Where a line holds "scene", copy it.

Collected data -
####################
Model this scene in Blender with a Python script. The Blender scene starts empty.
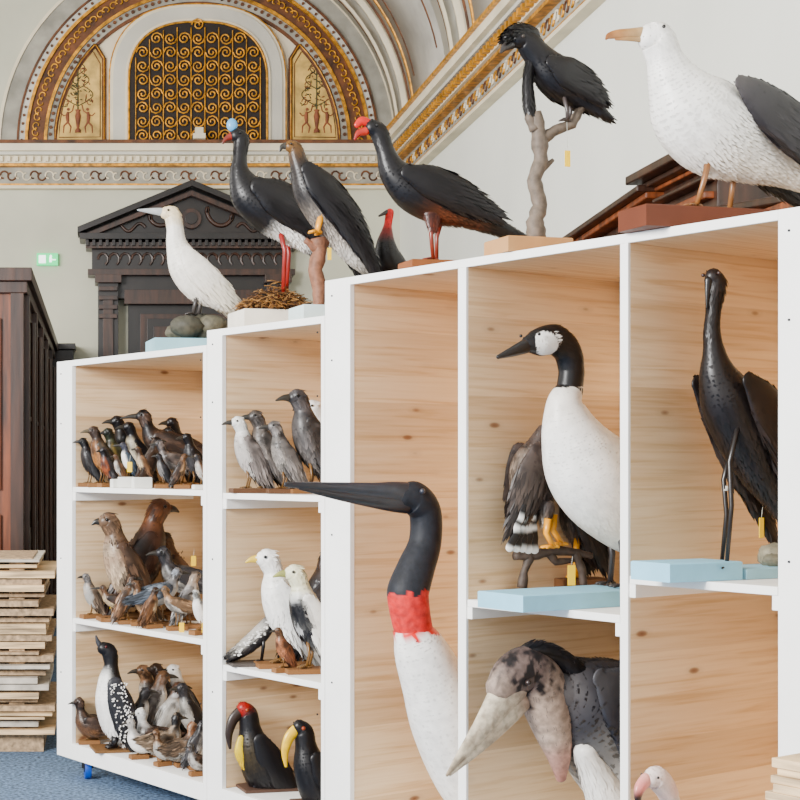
import bpy, math, random, bmesh
from mathutils import Vector, noise
R=random.Random(7)
F=1500.0; CX=101.0; CY=465.0; E=1.5
scene=bpy.context.scene
# ---------------------------------------------------------------- helpers
def lin(c):
    o=[]
    for v in c[:3]:
        v=v/255.0
        o.append(v/12.92 if v<=0.04045 else ((v+0.055)/1.055)**2.4)
    lum=.3*o[0]+.59*o[1]+.11*o[2]
    o=[max(0.0,lum+(v-lum)*1.12) for v in o]
    o=[min(1.0,v**1.13) for v in o]
    return (o[0],o[1],o[2],1.0)
U=Vector((-0.5355,0.8445)); V=Vector((0.8445,0.5355))
def Yf(px): return 6604.0/(px+850.0)
A=Vector(((800-CX)/F*Yf(800),Yf(800)))
SROT=math.atan2(-0.8445,0.5355)
def s_of(px): return (Yf(px)-A.y)/0.8445
def ray_d(px,d):
    k=(px-CX)/F
    B=A+V*d
    s=(k*B.y-B.x)/(U.x-k*U.y)
    return B+U*s
def d_panel(px,pxl):
    k=(px-CX)/F
    B=A+U*s_of(pxl)
    return max(0.02,(k*B.y-B.x)/(V.x-k*V.y))
# ---------------------------------------------------------------- materials
def newmat(name):
    m=bpy.data.materials.new(name); m.use_nodes=True
    nt=m.node_tree; b=nt.nodes['Principled BSDF']
    return m,nt,b
def N(nt,t,**kw):
    n=nt.nodes.new(t)
    for k,v in kw.items(): setattr(n,k,v)
    return n
def ramp(nt,stops):
    r=N(nt,'ShaderNodeValToRGB'); e=r.color_ramp.elements
    while len(e)<len(stops): e.new(0.5)
    for i,(p,c) in enumerate(stops):
        e[i].position=p; e[i].color=c if len(c)==4 else lin(c)
    return r
def flat(name,c,rough=0.6,var=0.12,scale=6,bump=0.0,metal=0.0,stretch=(1,1,1)):
    m,nt,b=newmat(name); L=nt.links.new
    tc=N(nt,'ShaderNodeTexCoord'); mp=N(nt,'ShaderNodeMapping'); mp.inputs['Scale'].default_value=stretch
    L(tc.outputs['Object'],mp.inputs[0])
    no=N(nt,'ShaderNodeTexNoise'); no.inputs['Scale'].default_value=scale; no.inputs['Detail'].default_value=5
    L(mp.outputs[0],no.inputs['Vector'])
    a=[max(0,v*(1-var)) for v in c]; d=[min(255,v*(1+var*0.7)) for v in c]
    r=ramp(nt,[(0.3,a),(0.7,d)]); L(no.outputs['Fac'],r.inputs[0]); L(r.outputs[0],b.inputs['Base Color'])
    b.inputs['Roughness'].default_value=rough; b.inputs['Metallic'].default_value=metal
    if bump:
        bp=N(nt,'ShaderNodeBump'); bp.inputs['Strength'].default_value=bump; bp.inputs['Distance'].default_value=0.01
        L(no.outputs['Fac'],bp.inputs['Height']); L(bp.outputs[0],b.inputs['Normal'])
    return m
def pine(name,light=(240,217,184),dark=(222,192,153),knot=(120,72,42)):
    m,nt,b=newmat(name); L=nt.links.new
    tc=N(nt,'ShaderNodeTexCoord')
    mp=N(nt,'ShaderNodeMapping'); mp.inputs['Scale'].default_value=(20,0.7,20)
    L(tc.outputs['Object'],mp.inputs[0])
    n1=N(nt,'ShaderNodeTexNoise'); n1.inputs['Scale'].default_value=3.0; n1.inputs['Detail'].default_value=7; n1.inputs['Distortion'].default_value=0.5
    L(mp.outputs[0],n1.inputs['Vector'])
    r=ramp(nt,[(0.30,dark),(0.5,light),(0.7,(246,226,196))]); L(n1.outputs['Fac'],r.inputs[0])
    sx=N(nt,'ShaderNodeSeparateXYZ'); L(tc.outputs['Object'],sx.inputs[0])
    mu=N(nt,'ShaderNodeMath',operation='MULTIPLY'); mu.inputs[1].default_value=7.5; L(sx.outputs['Z'],mu.inputs[0])
    fl=N(nt,'ShaderNodeMath',operation='FLOOR'); L(mu.outputs[0],fl.inputs[0])
    wn=N(nt,'ShaderNodeTexWhiteNoise',noise_dimensions='1D'); L(fl.outputs[0],wn.inputs['W'])
    rs=ramp(nt,[(0,(222,210,198)),(1,(255,251,248))]); L(wn.outputs['Value'],rs.inputs[0])
    mx=N(nt,'ShaderNodeMix',data_type='RGBA',blend_type='MULTIPLY'); mx.inputs['Factor'].default_value=0.8
    L(r.outputs[0],mx.inputs['A']); L(rs.outputs[0],mx.inputs['B'])
    mk=N(nt,'ShaderNodeMapping'); mk.inputs['Scale'].default_value=(4,2.6,7.0); L(tc.outputs['Object'],mk.inputs[0])
    vo=N(nt,'ShaderNodeTexVoronoi'); vo.inputs['Scale'].default_value=1.35; L(mk.outputs[0],vo.inputs['Vector'])
    rk=ramp(nt,[(0.0,(255,255,255)),(0.07,(225,225,225)),(0.11,(110,110,110)),(0.2,(0,0,0))]); L(vo.outputs['Distance'],rk.inputs[0])
    m2=N(nt,'ShaderNodeMix',data_type='RGBA'); L(rk.outputs[0],m2.inputs['Factor']); L(mx.outputs['Result'],m2.inputs['A']); m2.inputs['B'].default_value=lin(knot)
    L(m2.outputs['Result'],b.inputs['Base Color']); b.inputs['Roughness'].default_value=0.6
    return m
def colmat(name,rough,var,scale,bump,spec=0.5):
    m,nt,b=newmat(name); L=nt.links.new
    at=N(nt,'ShaderNodeVertexColor'); at.layer_name='Col'
    tc=N(nt,'ShaderNodeTexCoord')
    no=N(nt,'ShaderNodeTexNoise'); no.inputs['Scale'].default_value=scale; no.inputs['Detail'].default_value=7; L(tc.outputs['Object'],no.inputs['Vector'])
    lo=int(255*(1-var)); r=ramp(nt,[(0.3,(lo,lo,lo)),(0.65,(255,255,255))]); L(no.outputs['Fac'],r.inputs[0])
    mx=N(nt,'ShaderNodeMix',data_type='RGBA',blend_type='MULTIPLY'); mx.inputs['Factor'].default_value=1
    L(at.outputs['Color'],mx.inputs['A']); L(r.outputs[0],mx.inputs['B']); L(mx.outputs['Result'],b.inputs['Base Color'])
    bp=N(nt,'ShaderNodeBump'); bp.inputs['Strength'].default_value=bump; bp.inputs['Distance'].default_value=0.004
    L(no.outputs['Fac'],bp.inputs['Height']); L(bp.outputs[0],b.inputs['Normal'])
    b.inputs['Roughness'].default_value=rough; b.inputs['Specular IOR Level'].default_value=spec
    return m
M_FE=colmat('feathers',0.38,0.07,30,0.12,0.36)
M_HO=colmat('horn',0.3,0.12,30,0.15)
M_MT=colmat('rough_skin_and_bark',0.6,0.22,45,0.5,0.3)
M_PT=colmat('painted_wood_base',0.6,0.06,9,0.05,0.3)
M_PINE=pine('pine_board'); M_WHITE=flat('white_edge',(252,250,246),0.55,0.02,5)
M_PLY=flat('plywood',(210,184,150),0.7,0.3,4,0.2,stretch=(1,1,14))
M_PLY2=flat('particle_board',(170,148,122),0.8,0.25,40,0.3)
M_PLY3=flat('grey_board',(196,188,176),0.8,0.15,12)
M_CARPET=flat('blue_carpet',(92,110,132),0.95,0.6,55,0.6)
M_WALL=flat('plaster_wall_green',(202,201,185),0.85,0.05,1.2)
M_WALLR=flat('plaster_wall_white',(236,237,230),0.85,0.02,1.2)
M_CREAM=flat('stucco_cream',(226,216,194),0.8,0.07,3)
M_GREY=flat('stucco_grey',(162,159,149),0.8,0.14,5)
M_VAULT=flat('vault_plaster',(204,201,191),0.85,0.07,1.5)
M_VP=flat('vault_panel',(180,176,168),0.85,0.14,2)
M_BRN=flat('painted_brown',(100,66,42),0.7,0.35,9)
M_OCH=flat('painted_ochre',(204,174,112),0.75,0.2,7)
M_GOLD=flat('gilding',(198,148,68),0.42,0.3,20,0.2,0.4)
M_IRON=flat('dark_recess',(34,22,15),0.7,0.3,10)
M_EBON=flat('ebonised_wood',(32,26,25),0.33,0.4,5,0.15,stretch=(1,1,.3))
M_WALNUT=flat('walnut_wood',(116,68,43),0.38,0.4,4,0.1,stretch=(6,6,.6))
M_DARKW=flat('dark_carved_wood',(62,41,31),0.36,0.35,4,0.1,stretch=(6,6,.6))
M_DOOR=flat('dark_walnut',(44,30,24),0.35,0.35,4,stretch=(6,6,.6))
M_RED=flat('motif_red',(132,84,62),0.8,0.2,9)
M_GREEN=flat('motif_green',(80,78,52),0.8,0.2,9)
M_BLUEW=flat('blue_wheel',(26,80,170),0.4,0.1,9)
M_DARKMETAL=flat('dark_metal',(50,50,54),0.4,0.1,9,metal=0.6)
def emis(name,c,st):
    m,nt,b=newmat(name); b.inputs['Base Color'].default_value=lin(c); b.inputs['Emission Color'].default_value=lin(c); b.inputs['Emission Strength'].default_value=st; return m
M_EXIT=emis('exit_green',(70,215,140),1.3); M_EXITW=emis('exit_white',(245,255,250),2.2)
# ---------------------------------------------------------------- generic mesh
class Mesh:
    def __init__(s): s.v=[];s.f=[];s.m=[];s.sm=[]
    def box(s,x0,x1,y0,y1,z0,z1,m=0):
        i=len(s.v)
        s.v+=[(x0,y0,z0),(x1,y0,z0),(x1,y1,z0),(x0,y1,z0),(x0,y0,z1),(x1,y0,z1),(x1,y1,z1),(x0,y1,z1)]
        for q in((0,3,2,1),(4,5,6,7),(0,1,5,4),(1,2,6,5),(2,3,7,6),(3,0,4,7)):
            s.f.append([i+a for a in q]); s.m.append(m); s.sm.append(False)
    def prism(s,poly,axis,a0,a1,m=0):
        n=len(poly); i=len(s.v)
        for a in(a0,a1):
            for p in poly:
                s.v.append((p[0],a,p[1]) if axis=='y' else (a,p[0],p[1]))
        s.f.append([i+k for k in range(n)]); s.f.append([i+n+k for k in reversed(range(n))])
        s.m+=[m,m]; s.sm+=[False,False]
        for k in range(n):
            s.f.append([i+k,i+n+k,i+n+(k+1)%n,i+(k+1)%n]); s.m.append(m); s.sm.append(False)
    def cyl(s,c,r,axis,h,m=0,n=18):
        i=len(s.v); c=Vector(c); ax=Vector(axis).normalized()
        t=Vector((0,0,1)) if abs(ax.z)<.9 else Vector((1,0,0))
        a=ax.cross(t).normalized(); b=ax.cross(a)
        for q in(-h/2,h/2):
            for k in range(n):
                an=2*math.pi*k/n; s.v.append(tuple(c+ax*q+a*r*math.cos(an)+b*r*math.sin(an)))
        s.f.append([i+k for k in reversed(range(n))]); s.f.append([i+n+k for k in range(n)]); s.m+=[m,m]; s.sm+=[False,False]
        for k in range(n):
            s.f.append([i+k,i+(k+1)%n,i+n+(k+1)%n,i+n+k]); s.m.append(m); s.sm.append(True)
    def tube(s,pts,r,m=0,n=6,closed=False):
        i=len(s.v); P=[Vector(p) for p in pts]; K=len(P)
        for q in range(K):
            if closed: t=P[(q+1)%K]-P[q-1]
            else: t=P[min(q+1,K-1)]-P[max(q-1,0)]
            t.normalize(); u=Vector((0,1,0)) if abs(t.y)<.9 else Vector((1,0,0))
            a=t.cross(u).normalized(); b=t.cross(a)
            for k in range(n):
                an=2*math.pi*k/n; rr=r[q] if isinstance(r,list) else r
                s.v.append(tuple(P[q]+a*rr*math.cos(an)+b*rr*math.sin(an)))
        for q in range(K if closed else K-1):
            w=(q+1)%K
            for k in range(n):
                s.f.append([i+q*n+k,i+q*n+(k+1)%n,i+w*n+(k+1)%n,i+w*n+k]); s.m.append(m); s.sm.append(True)
    def make(s,name,mats,bevel=0,loc=(0,0,0),rot=0):
        me=bpy.data.meshes.new(name); me.from_pydata(s.v,[],s.f)
        for m in mats: me.materials.append(m)
        me.polygons.foreach_set('material_index',s.m); me.polygons.foreach_set('use_smooth',s.sm)
        bm=bmesh.new(); bm.from_mesh(me); bmesh.ops.recalc_face_normals(bm,faces=bm.faces); bm.to_mesh(me); bm.free()
        o=bpy.data.objects.new(name,me); scene.collection.objects.link(o)
        o.location=loc; o.rotation_euler=(0,0,rot)
        if bevel:
            b=o.modifiers.new('bevel','BEVEL'); b.width=bevel; b.segments=2; b.limit_method='ANGLE'
        return o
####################
Reply -
Model this scene in Blender with a Python script. The Blender scene starts empty.
scene=bpy.context.scene
        o=bpy.data.objects.new(name,me); scene.collection.objects.link(o)